Holy Week is Time to Reflect on the Son of God
By Bishop David J. Malloy
This Sunday, Palm Sunday, we enter into Holy Week. 
 
I hope we have all been doing acts of charity and especially penance for our sins during this Lenten season. Please make sure to take advantage of these last days before Easter to make a good confession, especially if you were unable to go on Be Reconciled Day this week.
 
There are so many spiritual lessons for us that come from attending the ceremonies of Holy Week. In each ceremony we should find ourselves walking with Jesus in a way that explains and helps our faith in 2019.
 
We might begin by reflecting on the most important fact of all. This Jesus, whose suffering and death we follow and celebrate this week is not simply a great and noble man. He is, as the centurion says in Mark’s Gospel, truly the Son of God (Mk 15:39).
 
Had He been a great teacher and a unifier of broken humanity His story would be worth remembering. But as the Son of God, His participation in this torture and sacrifice of Himself is infinitely more important to each of us. 
 
Jesus is the expression of the love of God that we speak of so often. “For God so loved the world that He gave his only Son, so that everyone who believes in Him might not perish but might have eternal life.” (Jn 3:16). 
 
Each of us needs to grapple regularly with that thought so that we don’t simply let it pass over us in excessive familiarity.

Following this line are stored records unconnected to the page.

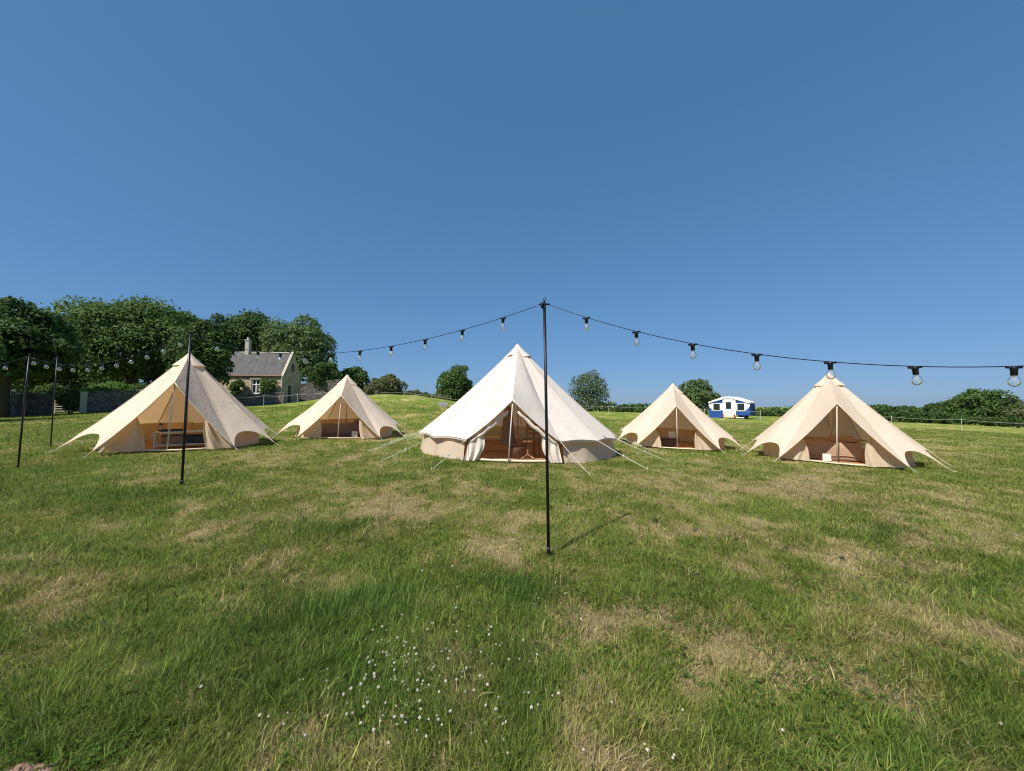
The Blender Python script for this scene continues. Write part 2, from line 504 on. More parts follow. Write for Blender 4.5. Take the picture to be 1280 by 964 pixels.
# ------------------------------------------------------------------ ground sheet
def build_ground():
    angs = np.concatenate([np.linspace(-180, -72, 40, endpoint=False), np.linspace(-72, 72, 520, endpoint=False), np.linspace(72, 180, 40, endpoint=False)])
    radii = np.concatenate([[0.0], np.geomspace(.5, 90, 330), np.geomspace(95, 2600, 40)])
    A, Rr = np.meshgrid(np.radians(angs), radii)
    X, Y = np.sin(A) * Rr, np.cos(A) * Rr
    Z, d, g = fields(X.ravel(), Y.ravel())
    V = np.stack([X.ravel(), Y.ravel(), Z], 1)
    na, nr = len(angs), len(radii)
    i, j = np.meshgrid(np.arange(na), np.arange(nr - 1))
    i2 = (i + 1) % na
    Fc = np.stack([j * na + i, j * na + i2, (j + 1) * na + i2, (j + 1) * na + i], -1).reshape(-1, 4)[:, ::-1]
    me = bpy.data.meshes.new('ground')
    me.vertices.add(len(V)); me.vertices.foreach_set('co', V.reshape(-1).astype(np.float32))
    me.loops.add(Fc.size); me.polygons.add(len(Fc))
    me.loops.foreach_set('vertex_index', Fc.reshape(-1).astype(np.int32))
    me.polygons.foreach_set('loop_start', (np.arange(len(Fc)) * 4).astype(np.int32))
    me.polygons.foreach_set('use_smooth', np.ones(len(Fc), bool))
    me.update(calc_edges=True); me.validate()
    a = me.attributes.new('tint', 'FLOAT_COLOR', 'POINT')
    c = np.ones((len(V), 4), np.float32); th_ = (.40 * (1 - sm((V[:, 1] - 7) / 12)) * (V[:, 1] > 0))[:, None]     # thatch and soil brown, also painting in the dark shaded gaps between near blades
    c[:, :3] = turf_colour(d, g) * (1 - th_) + np.array([.125, .105, .055]) * th_
    a.data.foreach_set('color', c.reshape(-1))
    me.materials.append(M['turf'])
    o = bpy.data.objects.new('ground', me); COL.objects.link(o)
    tag(o, kind='structure')
build_ground()

# ------------------------------------------------------------------ tents
def place(px_apex, py_apex, Y, delta):
    p = at(px_apex, py_apex, Y)
    z = Hs(p.x, p.y)
    th = math.atan2(-p.x, p.y) + R(delta)
    return Vector((p.x, p.y, z)), th, p.z - z

def pol(r, deg, z):
    """polar with 0 = door direction (-y), positive towards +x"""
    a = R(deg)
    return Vector((r * math.sin(a), -r * math.cos(a), z))

def tent_roof(mb, apex, edges, nu, nv, sag, bow, puff=.02):
    ring = [fn for fn, cr in edges if cr]
    def around(u):
        k = min(len(ring) - 1, int(u * len(ring) + 1e-9))
        return ring[k](min(1, u * len(ring) - k))
    m = len(ring)
    def PR(u, v):
        e = around(u)
        q = apex.lerp(e, v)
        q.z -= sag * math.sin(math.pi * v ** 1.15)
        b = bow * math.sin(math.pi * ((u * m) % 1.0)) ** 2 * math.sin(math.pi * v ** 1.3)
        b += .030 * (float(fbm(np.array(u * m * 2.6 + sag * 900), np.array(v * 1.6), 17, 3)) - .5) * min(1, v * 2) + .012 * (float(vnoise(np.array(u * m * 9.0), np.array(v * 2.2), 27)) - .5) * v * v
        h = Vector((q.x, q.y, 0))
        if h.length > 1e-4: q -= h.normalized() * b
        return q
    mb.grid(PR, nu * m, nv)
    for (fn, cr) in edges:
        if cr: continue
        def P(u, v, fn=fn, cr=cr):
            e = fn(u)
            s = v
            q = apex.lerp(e, s)
            q.z -= sag * math.sin(math.pi * s ** 1.15) * (1 - .55 * math.sin(math.pi * .5 * (u if fn is edges[-1][0] else 1 - u)))
            b = bow * math.sin(math.pi * u) * math.sin(math.pi * s ** 1.3)
            if not cr:
                side = 1 if fn is edges[0][0] else -1
                q += Vector((side * .6, -.5, .6)) * (puff * math.sin(math.pi * u) * math.sin(math.pi * min(1, s) ** 1.2) + .016 * (float(fbm(np.array(u * 3.0 + side), np.array(s * 2.0), 37, 3)) - .5) * math.sin(math.pi * u) * math.sin(math.pi * s))
            h = Vector((q.x, q.y, 0))
            if h.length > 1e-4 and cr: q -= h.normalized() * b
            return q
        mb.grid(P, nu, nv)

def roof_seams(mb, apex, tips, sag):
    """flat felled seams running from the peak to each corner"""
    for tp in tips:
        pts = []
        for k in range(3, 25):
            v = k / 24
            q = apex.lerp(tp, v); q.z -= sag * math.sin(math.pi * v ** 1.15)
            h = Vector((q.x, q.y, 0)).normalized()
            pts.append(q + (h * .7 + Vector((0, 0, .7))) * .002)
        mb.tube(pts, .0075, 6)

def local_to(obj, p):
    c, s = math.cos(obj.rotation_euler.z), math.sin(obj.rotation_euler.z)
    return Vector((obj.location.x + c * p[0] - s * p[1], obj.location.y + s * p[0] + c * p[1], obj.location.z + p[2]))

def gz(obj, p):
    """ground height under a local point, in the object's local z"""
    q = local_to(obj, p)
    return Hs(q.x, q.y) - obj.location.z

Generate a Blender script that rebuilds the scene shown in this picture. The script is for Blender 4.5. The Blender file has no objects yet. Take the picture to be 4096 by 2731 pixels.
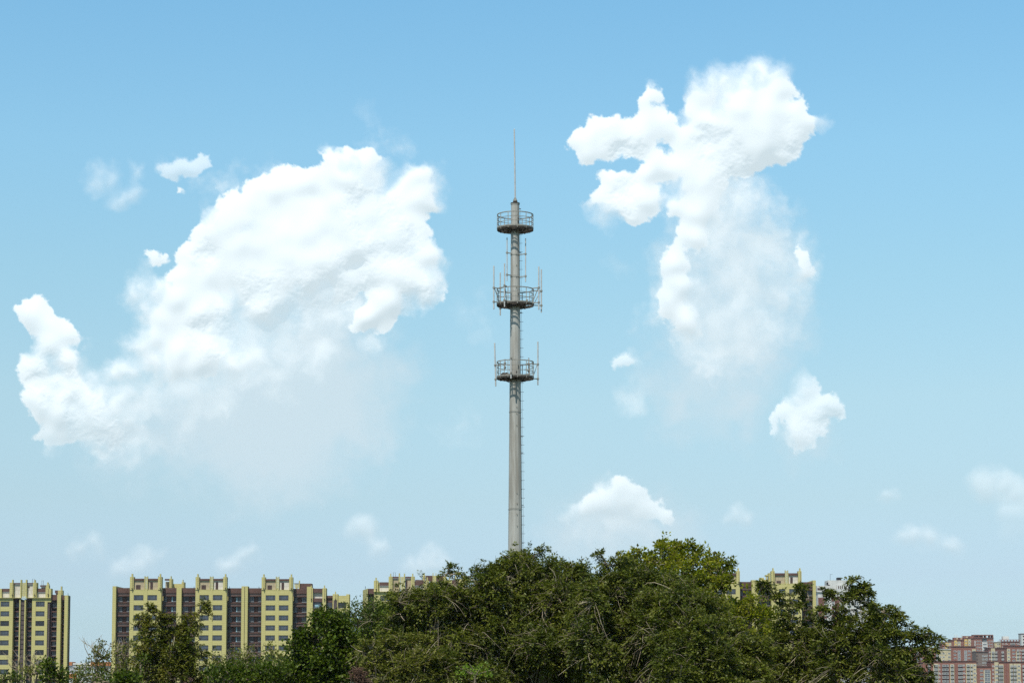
import bpy, math, random
import numpy as np
from mathutils import Vector, Matrix, Quaternion

C = bpy.context.scene.collection
R = math.radians

# ------------------------------------------------------------------ camera
EYE = 10.0                      # eye height above the plain, metres
FPX = 8400.0                    # focal length in photo pixels (4096 wide)
HOR = 2700.0                    # row of the horizon
PITCH = math.atan(0.084)
PY0 = HOR - FPX * math.tan(PITCH)
cam_d = bpy.data.cameras.new('camera')
cam = bpy.data.objects.new('camera', cam_d); C.objects.link(cam)
cam.location = (0, 0, EYE)
cam.rotation_euler = (R(90) + PITCH, 0, 0)
cam_d.sensor_width = 36.0
cam_d.lens = 36.0 * FPX / 4096.0
cam_d.shift_y = (PY0 - 1365.5) / 4096.0
cam_d.clip_start = 0.5
cam_d.clip_end = 60000
bpy.context.scene.camera = cam

def ray(px, py):
    u = (px - 2048.0) / FPX; v = (PY0 - py) / FPX
    c, s = math.cos(PITCH), math.sin(PITCH)
    return Vector((u, c - s * v, s + c * v))
def at(px, py, D):
    r = ray(px, py) * (D / ray(px, py).y)
    return Vector((r.x, D, r.z + EYE))
def PX(px, D, py=2500): return at(px, py, D).x
def PZ(py, D): return at(2048, py, D).z

# ------------------------------------------------------------------ light
SUN_EL, SUN_AZ = R(55), R(200)      # azimuth measured clockwise from +Y: behind the camera, to the left
sun_dir = Vector((math.sin(SUN_AZ) * math.cos(SUN_EL), math.cos(SUN_AZ) * math.cos(SUN_EL), math.sin(SUN_EL)))
sl = bpy.data.lights.new('sun', 'SUN'); sl.energy = 4.3; sl.angle = R(0.5); sl.color = (1.0, 0.955, 0.88)
so = bpy.data.objects.new('sun', sl); C.objects.link(so)
so.rotation_euler = (-sun_dir).to_track_quat('-Z', 'Y').to_euler()
so.location = (0, -50, 100)
sc = bpy.context.scene
sc.view_settings.view_transform = 'Standard'; sc.view_settings.look = 'None'
sc.view_settings.exposure = 0.0; sc.view_settings.gamma = 1.0
sc.render.film_transparent = False
sc.cycles.max_bounces = 5; sc.cycles.diffuse_bounces = 3; sc.cycles.glossy_bounces = 2
sc.cycles.transparent_max_bounces = 4; sc.cycles.use_denoising = False
sc.cycles.caustics_reflective = False; sc.cycles.caustics_refractive = False
sc.cycles.sample_clamp_indirect = 4

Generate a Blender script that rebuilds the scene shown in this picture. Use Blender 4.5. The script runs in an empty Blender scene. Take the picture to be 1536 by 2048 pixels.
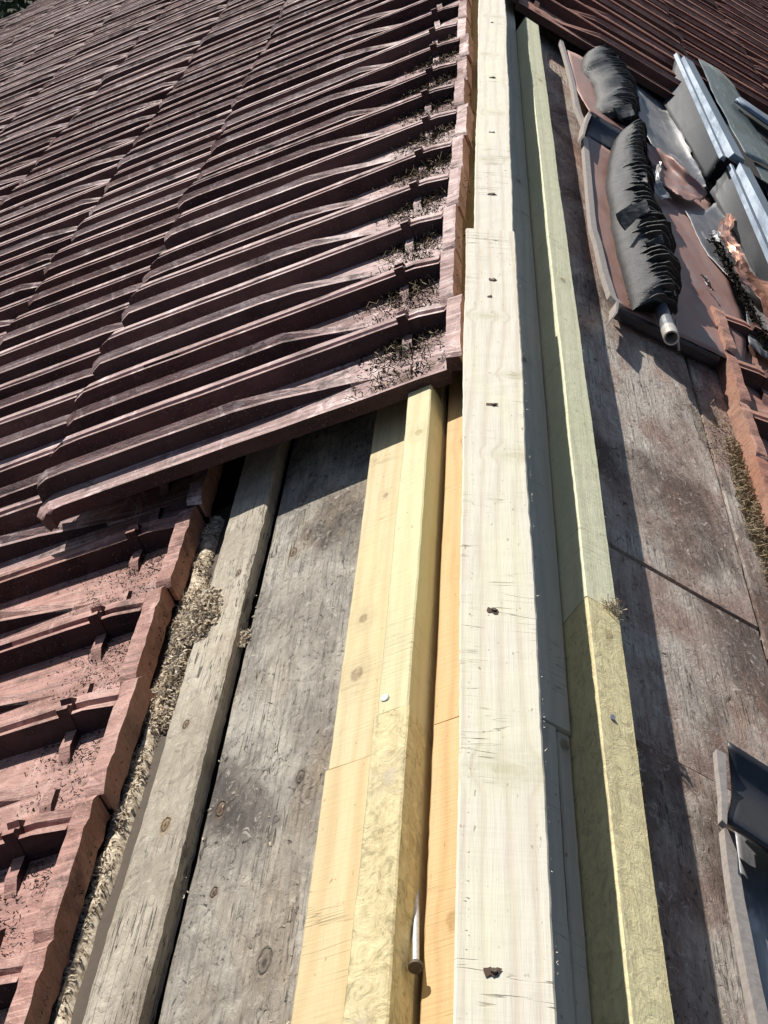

The Son of the Most High God took on flesh to suffer and die for me.
 
That means that the suffering of Christ should be personal to each one of us. It was not just our “our” sins that Jesus took to the cross. It was “my” sins. And especially my mortal sins, so in need of God’s forgiveness. 
 
Blessed John Henry Newman composed a text of the Stations of the Cross in the 1800s. He highlights this point repeatedly. 
 
He says that not just Pilate, but also each of us, signed the death warrant of Christ with our sins. He states that the weight of the cross carried by Jesus was in fact the weight of our sins. 
 
Newman also states that the three falls of Jesus during that stations showed how dreadful was the power of our sins taken on by Him who would die for us.
 
This Holy Week is also filled with spiritual encouragement. The first Gospel of Palm Sunday recalls that the people of Jerusalem rightly honored Jesus as He rode in humbly on a colt. They cried out and waved their palms as we do at Mass on Palm Sunday. For a moment, we and all humanity recognize and honor our God.
 
On Holy Thursday night, we join with Jesus and the Apostles at the Mass of the Lord’s Supper. We feel the sadness to come as they did on that night 2,000 years ago. 
 
But first, there is the joy of the great gift of Jesus leaving His presence with us. The Eucharist is Jesus truly present in the sacrament to continue strengthening our union with Him until He comes again. That joy overcomes even the sorrow of the cross.
 
Holy Week summarizes for us our faith and what should be our vision of life, in this world and the next. It highlights the personal love of God for each of us. And it realistically points the way to the tomb that will be the fate of each of us. But then Holy Week also reminds us of the resurrection from the dead.
 
Please attend as many of the Holy Week ceremonies as you possibly can. And see what thoughts and consolations God has in store for you.